A emergência de um contingente da população para a classe média, com novo acesso a bens de consumo, gera uma sensação de melhora, mas não permanente
Dizem que felicidade é a diferença da expectativa futura e a realidade que se impõe. O brasileiro tem sido feliz — pelo menos assim tem respondido às pesquisas —, o que pode ser resultado da melhoria dos indicadores econômicos nos últimos anos. Mas a melhora pode estar diminuindo, caso a tendência observada nos dados sociais divulgados pelo IBGE na última sexta-feira se confirmar. Para a felicidade (e sensação de bem-estar), a manutenção do progresso é fundamental. O que esperamos desses dados para a frente? E qual será a consequência para o futuro do País?
Vista de uma perspectiva histórica, a Pesquisa Nacional por Amostra de Domicílios (Pnad) mostra um Brasil mudado. A população, que alcançou 196,9 milhões em 2012, cresce cada vez menos, aumentando apenas 0,8% em 2012 em relação ao ano anterior. Isso contribui para que haja menos pessoas desocupadas no Brasil, mesmo com crescimento recente baixo da economia, ajudando a explicar o paradoxo recente de desemprego baixo sem crescimento forte (em 2012 eram 6% em comparação com acima de 10% há alguns anos). Com o mercado de trabalho mais aquecido, o rendimento real do brasileiro no trabalho tem aumentado sistematicamente: só no ano passado o ganho foi de 5,8% acima da inflação. E, com mais renda, o acesso a bens e consumo é bem maior, graças à emergência da denominada “nova classe média” — em torno de 97% dos domicílios possuem geladeira e televisão e, mais do que a metade, celular e máquina de lavar roupa.

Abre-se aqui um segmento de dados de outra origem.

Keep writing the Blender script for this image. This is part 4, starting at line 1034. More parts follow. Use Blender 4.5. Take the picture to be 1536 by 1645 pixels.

A mudança dos últimos anos incluiu também (e principalmente) o progresso nos indicadores sociais, apesar de um longo caminho ainda a percorrer. O Brasil é hoje um país muito menos desigual, o índice de Gini alcançou perto de 0,50 em 2012, recuando de níveis muito altos (só encontrados na África). A quantidade de analfabetos despencou para 8% do total nos últimos anos, e a média de anos de estudos subiu para sete anos e meio.
A grande novidade deste ano, no entanto, foi a desaceleração ou interrupção do progresso observado nos anos recentes. A desigualdade teve a menor queda dos últimos anos, ficando muito próxima do resultado de 2011. O porcentual de analfabetos teve até um pequeno aumento em 2012, mantendo o número acima de 15 milhões no País. A escolaridade média aumentou, embora a educação ainda seja deficiente.
Antes da divulgação do IBGE, o índice construído pelo Itaú para avaliar a evolução do bem-estar (que leva em consideração, além das condições econômicas, as condições humanas e a distribuição de renda) já mostrava o mesmo padrão.
O interessante é que há evidências na literatura acadêmica de que a sensação de bem-estar está associada à evolução futura desses indicadores sociais e econômicos, e não ao nível atingido. A razão é que as novas condições favoráveis são absorvidas e incorporadas ao dia a dia, exigindo novas melhoras para aumentar a sensação de bem-estar. Por exemplo, a emergência de um contingente da população para a classe média, com novo acesso a bens de consumo, gera uma sensação de melhora, mas não permanente. Ao longo do tempo, haverá uma busca por melhoras adicionais e um olhar mais crítico à situação recém-conquistada.
A consequência disso é que a melhora dos indicadores enseja novos anseios, ainda mais quando a comparação internacional ainda é desfavorável. A demanda por mudanças e reformas vira a tônica da sociedade. Entendo os protestos no mundo como consequência da transição de uma década de ganhos robustos de renda e bem-estar para década atual pós-crise, cuja desaceleração nas economias emergentes desacelerou os ganhos de bem-estar.
Nesse sentido é importante avaliar a perspectiva futura no País. Apesar de as medidas tradicionais de evolução econômica como PIB, renda e consumo não serem suficientes para medir o bem-estar, há uma relação entre elas ao longo do tempo. O crescimento da economia facilita (apesar de não garantir) o progresso em várias áreas. Para manter o mesmo ritmo de ganhos nos indicadores sociais e da desigualdade, o desafio é aumentar o investimento, produtividade e crescimento da economia.
O progresso é como a bicicleta, não pode parar, nem mesmo desacelerar muito, sem gerar algum desequilíbrio na sensação de bem-estar. O Brasil precisa voltar a crescer, enfrentando os gargalos em infraestrutura, ampliando a qualidade da educação e buscando eficiência no setor público e privado. Mas sem deixar de lado dimensões cada vez mais importantes do bem-estar, como qualidade dos serviços públicos e uso eficiente dos recursos.